Critics mentioned about the role of the eye, visual objects and visual arts in Charlotte Brontë’s novels. Among them, Peter J Bellis, in his article ‘In the Window-Seat: Vision and Power in Jane Eyre’, argues that through Lacan’s usage of the gaze, the reader can see the social meaning of Jane’s gaze. Crucial moments of the gaze in the novel, according to Bellis, come to define the relation between the inner and the outer spheres in Brontë’s writing. For example, Jane’s window seat at Gateshead in the breakfast room, behind the curtain, shows a ‘boundary’ (Bellis 640) between her imaginary world and the external world. The curtain allows her to have ‘visual access to the outside world’ (Bellis 640). On the other hand, it also keeps her eye on ‘the book in her lap’ (Bellis 640).

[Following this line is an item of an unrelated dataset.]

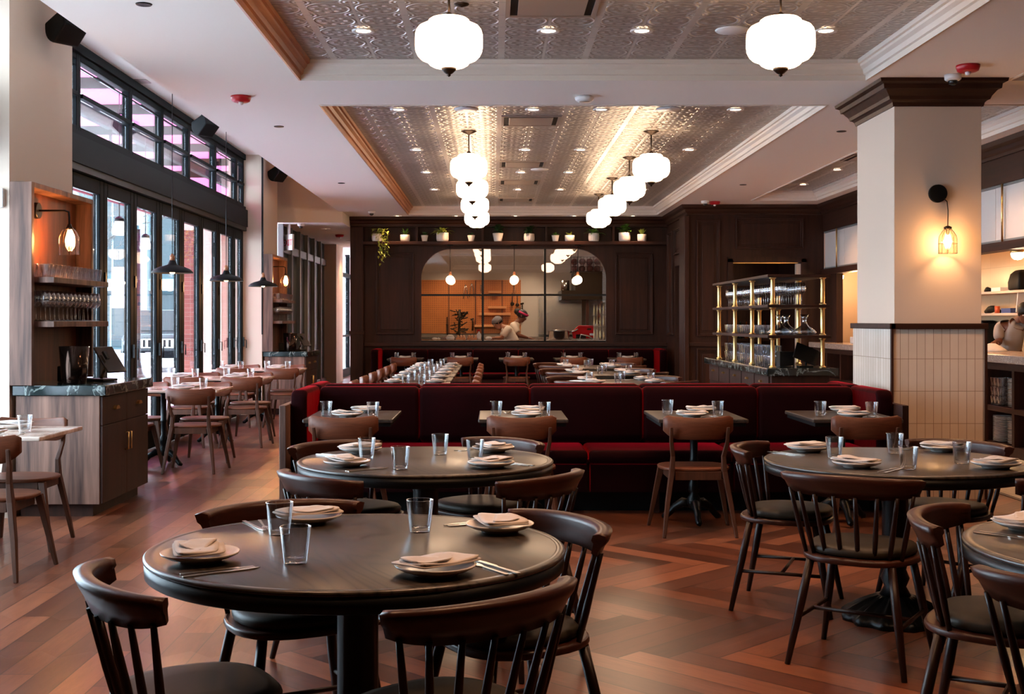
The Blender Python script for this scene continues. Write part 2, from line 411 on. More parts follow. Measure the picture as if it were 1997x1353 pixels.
sbox('wall_kitchen_pass_near', M['paint'], 5.42, 6.7, 9.8, 9.9, 0, 4.0)
sbox('ceiling_kitchen_pass', M['paint'], 5.42, 6.7, 9.9, 20.0, 3.2, 3.3)
sbox('trim_pass_post', M['paint'], 6.2, 6.6, 18.0, 18.3, 0, 3.2)

# ---- bay windows of the street side (X = -3.76)
XW = -3.76
def window_bay(y0, y1, posts, leaves, n0, d0):
    """dark beam, transom windows above, folding glazed doors below"""
    sbox('trim_door_beam_%d' % n0, M['charcoal_beam'], -3.86, -3.66, y0, y1, 2.80, 3.05)
    sbox('trim_door_track_%d' % n0, M['black'], -3.84, -3.68, y0, y1, 2.74, 2.80)
    sbox('trim_window_head_%d' % n0, M['charcoal'], -3.84, -3.69, y0, y1, 3.80, 3.88)
    sbox('trim_window_sill_%d' % n0, M['charcoal'], -3.84, -3.69, y0, y1, 3.05, 3.10)
    for a, b_ in zip(posts[:-1], posts[1:]):
        w = MB()
        f = .055
        w.box(-3.80,-3.72,a,a+f,3.1,3.8); w.box(-3.80,-3.72,b_-f,b_,3.1,3.8)
        w.box(-3.80,-3.72,a+f,b_-f,3.74,3.8); w.box(-3.80,-3.72,a+f,b_-f,3.1,3.15); w.box(-3.80,-3.70,a+f,b_-f,3.41,3.45)
        w.box(-3.78,-3.74,a+f,b_-f,3.69,3.70)
        o = struct(w.build('window_%d' % n0, M['charcoal'], bevel=.006, seg=1))
        MB().box(-3.765,-3.755,a+f+.001,b_-f-.001,3.151,3.409).build('pane', M['glass_window'], o)
        MB().box(-3.765,-3.755,a+f+.001,b_-f-.001,3.451,3.689).build('pane', M['glass_window'], o)
        n0 += 1
    for a, b_ in zip(leaves[:-1], leaves[1:]):
        w = MB(); f = .115
        w.box(-3.80,-3.73,a+.004,a+f,.012,2.738); w.box(-3.80,-3.73,b_-f,b_-.004,.012,2.738)
        w.box(-3.80,-3.73,a+f,b_-f,2.6,2.738); w.box(-3.80,-3.73,a+f,b_-f,.012,.33)
        o = struct(w.build('door_%d' % d0, M['charcoal'], bevel=.008, seg=1))
        MB().box(-3.77,-3.76,a+f+.001,b_-f-.001,.331,2.599).build('pane', M['glass_window'], o)
        h = MB().box(-3.729,-3.70,b_-.075,b_-.045,1.02,1.16).tube([(-3.70,b_-.06,1.12),(-3.67,b_-.06,1.12),(-3.67,b_-.06,1.0)], .007, 6)
        h.build('door_handle', M['black'], o)
        hg = MB()
        for z in (.5, 1.75): hg.box(-3.73,-3.715,a+.0045,a+.045,z,z+.12)
        hg.build('hinge', M['black'], o)
        d0 += 1
    return n0, d0
n, d = window_bay(10.0, 18.2, [10.0,10.95,12.53,13.73,14.93,16.35,17.7,18.2], [10.0,10.72,11.69,12.67,13.64,14.62,15.59,16.57,17.55,18.2], 1, 1)
n, d = window_bay(4.8, 8.7, [4.8,6.1,7.4,8.7], [4.8,6.1,7.4,8.7], n, d)
sbox('wall_left_near', M['paint'], -3.95, -3.76, -3, 4.8, 0, 3.88)
# corridor windows with dark vertical mullions
def dark_bay(y0, y1, step, n0):
    y = y0
    while y < y1-.05:
        b_ = min(y+step, y1)
        w = MB(); w.box(-3.80,-3.70,y,y+.06,0.0,3.11); w.box(-3.80,-3.72,y+.06,b_,2.62,2.76); w.box(-3.80,-3.72,y+.06,b_,0.0,.15)
        o = struct(w.build('window_%d' % n0, M['steel_frame'], bevel=.006, seg=1))
        MB().box(-3.78,-3.77,y+.061,b_-.001,.151,2.619).build('shade', M['dark_shade'], o)
        MB().box(-3.78,-3.77,y+.061,b_-.001,2.761,3.109).build('pane', M['dark_shade'], o)
        y = b_; n0 += 1
    return n0
M['steel_frame'] = flat('grey_steel_mullion', (120,124,126), .4, .3)
M['dark_shade'] = flat('teal_black_window_shade', (38,50,56), .5)
n = dark_bay(21.5, 27.2, .95, n)
n0 = n
for y in (28.4, 29.9, 31.4):
    w = MB(); w.box(-3.80,-3.70,y,y+.07,0,3.1); w.box(-3.80,-3.70,y+.07,y+1.5,2.5,2.6); w.box(-3.80,-3.70,y+.07,y+1.5,.0,.2); w.box(-3.80,-3.70,y+.07,y+1.5,1.0,1.05)
    o = struct(w.build('window_%d' % n, M['charcoal'], bevel=.006, seg=1)); n += 1
    MB().box(-3.77,-3.76,y+.071,y+1.499,.201,.999).build('pane', M['glass_window'], o)
    MB().box(-3.77,-3.76,y+.071,y+1.499,1.051,2.499).build('pane', M['glass_window'], o)
    MB().box(-3.77,-3.76,y+.071,y+1.499,2.601,3.09).build('pane', M['glass_window'], o)

# ---- column with tiled wainscot
sbox('wall_column', M['paint'], 3.17, 3.86, 9.65, 10.63, 0, 3.3, bevel=.004)
sbox('wall_column_tiles_front', M['tile_col'], 3.15, 3.88, 9.625, 9.65, 0, 1.34)
sbox('wall_column_tiles_side', M['tile_col_side'], 3.14, 3.17, 9.65, 10.65, 0, 1.34)
t_ = MB().box(3.13,3.90,9.605,9.66,1.34,1.385).box(3.12,3.17,9.605,10.67,1.34,1.385).box(3.86,3.90,9.66,10.67,1.34,1.385)
struct(t_.build('trim_column_rail', M['walnut_dark_x'], bevel=.004))
struct(MB().box(3.135,3.152,9.61,9.64,0,1.34).box(3.874,3.892,9.61,9.64,0,1.34).build('trim_column_corner', M['walnut_dark']))
# crown of the column
prof = [(0,0),(.012,.0),(.02,.03),(.035,.045),(.05,.05),(.06,.075),(.095,.12),(.115,.125),(.12,.16),(.15,.175),(.155,.2)]
rings = []
for a, z in prof:
    rings.append([(3.17-a,9.65-a,3.10+z-.001),(3.86+a,9.65-a,3.10+z-.001),(3.86+a,10.63+a,3.10+z-.001),(3.17-a,10.63+a,3.10+z-.001)])
struct(MB().loft(rings, True, False).build('trim_column_crown', M['walnut_dark_x']))

# ---- far wood wall with the kitchen window
YF = 22.5
def fx(px, Y=YF): return (px-962)*Y/F
def fz(py, Y=YF): return EYE-(py-625)*Y/F
w = MB()
x0, x1, zb, zt = -1.333, 2.08, 1.01, 2.73; rad = .55
w.box(-2.6, x0, YF, YF+.15, 0, 4.0); w.box(x1, 3.3, YF, YF+.15, 0, 4.0); w.box(x0, x1, YF, YF+.15, 0, zb); w.box(x0, x1, YF, YF+.15, zt, 4.0)
for sx, xc in ((-1, x0), (1, x1)):
    pl = [(xc, zt)]
    for k_ in range(13):
        a = R(90*k_/12)
        pl.append((xc - sx*(rad - rad*math.cos(a)) , zt-rad+rad*math.sin(a)))
    w.prism(pl, YF, YF+.15, 'y')
struct(w.build('wall_far', M['walnut_dark']))
def panel(bx, bz, y, name='wall_panel', ax='y', m='walnut_dark', dr=-1):
    """raised moulding frame with a flat field; ax says which axis it faces"""
    (a0,a1),(z0,z1) = bx, bz
    o = MB(); g = .05
    def B(u0,u1,v0,v1,d):
        lo, hi = (y, y+dr*d) if dr > 0 else (y+dr*d, y)
        if ax == 'y': o.box(u0,u1,lo,hi,v0,v1)
        else: o.box(lo,hi,u0,u1,v0,v1)
    for gg, dd in ((0,.045),(.022,.025)):
        B(a0+gg,a1-gg,z1-gg-g/2,z1-gg,dd); B(a0+gg,a1-gg,z0+gg,z0+gg+g/2,dd); B(a0+gg,a0+gg+g/2,z0+gg+g/2,z1-gg-g/2,dd); B(a1-gg-g/2,a1-gg,z0+gg+g/2,z1-gg-g/2,dd)
    B(a0+.09,a1-.09,z0+.09,z1-.09,.012)
    struct(o.build(name, M[m], bevel=.006, seg=2))
panel((-2.16,-1.46),(1.15,2.66), YF); panel((2.25,2.94),(1.15,2.66), YF)
sbox('trim_1', M['walnut_dark_x'], -2.38, 3.2, YF-.06, YF, .93, 1.0, bevel=.01)
sbox('trim_2', M['walnut_dark'], -2.62, -2.38, YF-.16, YF+.15, 0, 3.14, bevel=.01)
sbox('trim_2b', M['walnut_dark_x'], -2.64, -2.36, YF-.19, YF-.16, 1.15, 1.22, bevel=.006)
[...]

For Alison Byerly, Jane’s approaches to visual images show a strong sense of ‘an imaginative truth’, in a way in which visual arts─including illustrations in a book such as Thomas Bewick’s History of British Birds or Jane’s own landscape sketches─are ‘artificial, theatrical world[s] of exterior representation from the real world of inner feeling’ (Byerly 97). George Levine, in his ‘Realism, or, in Praise of Lying: Some Nineteenth Century Novels’, also claims that ‘realism’ is a ‘notion of mimesis in literary art’ (Levine 355). Literature, in the sense of realism as a form of verbal arts, has its feature of recording reality, as the reader can see in Henry James’s novels. And yet, art can also be seen as a mimesis of nature. It is also artificial. It is a lie in Oscar Wilde’s sense, since ‘[e]very detail is chosen and arranged by the novelist’ (Levine 356), creating a reality which belongs to the novelistic world.
Charlotte Brontë’s sense of reality comes from a tension between the inner desire─’inner urgencies’ as in Robert B Heilman’s term─and the ‘observed outer life’ (qtd. in Levine 361). I would suggest, Jane Eyre’s inner world represents a power of her own, allowing her to overcome class differences and the boundary between imagination and reality. The master/slave dialectic is particularly significant, when one sees Jane’s paintings as representations of her non-linguistic power. When Jane is with Rochester, she cannot say things which are against Rochester. In the realm of the symbolic order, language comes to reveal class and gender differences, as Jane is the governess and Rochester is the Master. A governess is somehow treated as a high-level servant, who has ‘a use value and an exchange value’ (Allen 111). Jane needs to earn money from the Master. As Jane needs to go back to Gateshead to see the Reeds, Rochester becomes her ‘banker for forty pounds’ (Brontë, Jane Eyre 223). The governess, at this moment, is an object which has exchange values. The position of Jane, in the realm of the symbolic, is the Other, the passive and the oppressed.
Jane is happy and ‘self-satisfied’ (Brontë, Jane Eyre 128) when she paints. Representing the imaginary, Jane’s portfolio contains her fantasy of ‘artist’s dream-land’ (Brontë, Jane Eyre 128), affecting Rochester deeply while responding her works of art in the library. Through visual arts, Jane and Rochester become spiritually united, in a way which gender and class differences are dismissed. Visual elements in Jane’s paintings, such as the ‘vision of the Evening Star’, the ‘grassy hill with a large expanse of deep blue twilit sky’, and ‘a bust-length view of a woman’ (qtd. in Kromm 379), all come to reveal the Romantic sense of love and tranquility through nature, transcending the realistic and the mechanical external world to a ‘pre-social’ self, as the self is ‘free also to progress, move through the class-structure’ (Eagleton 39).
The relation between space and psyche is significant, in a way which Jane’s inner world is accommodated through the environment, as the interior comes to serve as a private space, revealing Jane’s shifting moods. For Charlotte Brontë, I would argue, the interior which the self is located in not only show as physical surroundings, but also a sense of inner reality. Visual objects characterise Jane’s mood and her ‘faculty of reflection’ (Brontë, Jane Eyre 320). For instance, Jane ‘pauses’ her ‘strange fears’ ‘in the centre of the obscured ceiling’ (Brontë, Jane Eyre 316) in her room, during the night before she leaves Rochester. The ceiling is transformed from a visible object to an imaginary cinema screen, revealing Jane’s imagination and her childhood memory with a cinematic technique, known as flashback─a cinematic way which Marcel Proust also uses in his auto-biographical novel, Remembrance of Things Past. The childhood memory of the red-room ‘trauma’ (Moglen 48) at Gateshead comes back to Jane, as her room in Thornfield at that moment is no longer ‘a heaven’ (Brontë, Jane Eyre 317), although it used to be. Leaving Rochester, Jane is ‘weeping’ in her mind (Brontë, Jane Eyre 318), reminding the reader her ‘silent tears’ (Brontë, Jane Eyre 22) after the nightmarish mood of ‘humiliation, self-doubt, forlorn depression’ (Brontë, Jane Eyre 18) in the red room, as the visual objects in the ‘interior space’ (Malane 91) re-define the room as a mental space.